SARATOGA SPRINGS, N.Y. — A historic Civil War mural that bounced, mislabeled, from museum to museum for several decades has emerged from storage, its identity reclaimed. But because of its size, its owners are still pondering where it can be displayed.

From 1887 to 1958, “The Battle of Resaca,” a 5-feet-by-12-feet oil-on-canvas mural by the Civil War artist James Walker, hung in an imposing brick and granite edifice on the Upper West Side.

“These murals were kind of spectacular at the time,” said Courtney Burns, director of the New York State Military Museum in Saratoga Springs. “They were meant for public viewing. They didn’t have movies back then. They were a source of entertainment. They had a lot of characters in them. Viewers would take their time to look at all the elements.”

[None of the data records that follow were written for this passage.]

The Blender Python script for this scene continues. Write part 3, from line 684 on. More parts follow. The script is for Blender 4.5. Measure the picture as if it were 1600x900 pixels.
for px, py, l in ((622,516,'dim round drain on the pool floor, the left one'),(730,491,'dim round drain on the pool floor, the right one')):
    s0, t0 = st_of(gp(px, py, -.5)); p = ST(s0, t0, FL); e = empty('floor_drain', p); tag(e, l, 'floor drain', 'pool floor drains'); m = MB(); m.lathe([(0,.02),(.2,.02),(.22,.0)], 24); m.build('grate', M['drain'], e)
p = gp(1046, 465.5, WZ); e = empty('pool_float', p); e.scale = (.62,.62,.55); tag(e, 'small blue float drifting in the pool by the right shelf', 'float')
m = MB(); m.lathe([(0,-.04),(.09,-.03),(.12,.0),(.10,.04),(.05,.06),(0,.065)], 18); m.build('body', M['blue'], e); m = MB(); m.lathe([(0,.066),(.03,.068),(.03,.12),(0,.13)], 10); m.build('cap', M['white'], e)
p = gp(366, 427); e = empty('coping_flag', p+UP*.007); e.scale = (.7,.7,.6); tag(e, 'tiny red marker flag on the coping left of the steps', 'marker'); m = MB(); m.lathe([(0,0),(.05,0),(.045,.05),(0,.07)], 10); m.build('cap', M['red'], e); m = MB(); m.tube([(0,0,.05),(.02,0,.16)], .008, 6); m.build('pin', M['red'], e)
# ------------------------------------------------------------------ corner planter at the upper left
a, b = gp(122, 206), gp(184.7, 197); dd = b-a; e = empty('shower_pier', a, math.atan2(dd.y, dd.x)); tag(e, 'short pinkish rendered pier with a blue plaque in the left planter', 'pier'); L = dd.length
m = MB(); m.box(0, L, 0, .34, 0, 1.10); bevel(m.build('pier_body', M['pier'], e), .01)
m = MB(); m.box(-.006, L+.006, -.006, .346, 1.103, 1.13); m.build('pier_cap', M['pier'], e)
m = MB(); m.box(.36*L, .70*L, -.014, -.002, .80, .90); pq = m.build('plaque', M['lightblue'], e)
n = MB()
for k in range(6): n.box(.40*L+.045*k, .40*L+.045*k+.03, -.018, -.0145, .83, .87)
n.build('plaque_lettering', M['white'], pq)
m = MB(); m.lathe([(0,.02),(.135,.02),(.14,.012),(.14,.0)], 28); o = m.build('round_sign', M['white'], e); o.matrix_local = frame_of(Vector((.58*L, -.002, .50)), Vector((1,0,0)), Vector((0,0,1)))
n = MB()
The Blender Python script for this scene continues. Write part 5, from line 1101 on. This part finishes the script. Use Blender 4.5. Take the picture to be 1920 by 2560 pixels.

And then “Resaca” lost its home. The building, the former armory of the 12th Regiment, was razed to make room for Lincoln Center for the Performing Arts. The mural was rolled up and sent to the Brooklyn Navy Yard for safekeeping, before heading to the United States Military Academy at West Point in the 1960s for a Civil War centennial celebration. Somehow, during its travels, the painting was incorrectly labeled a scene from Gettysburg. From West Point, it went into storage at the state Capitol in Albany, then at an armory in Albany and then at the nearby Watervliet Arsenal before landing in 2002 at the New York State Military Museum, which is run by the state’s Division of Military and Naval Affairs.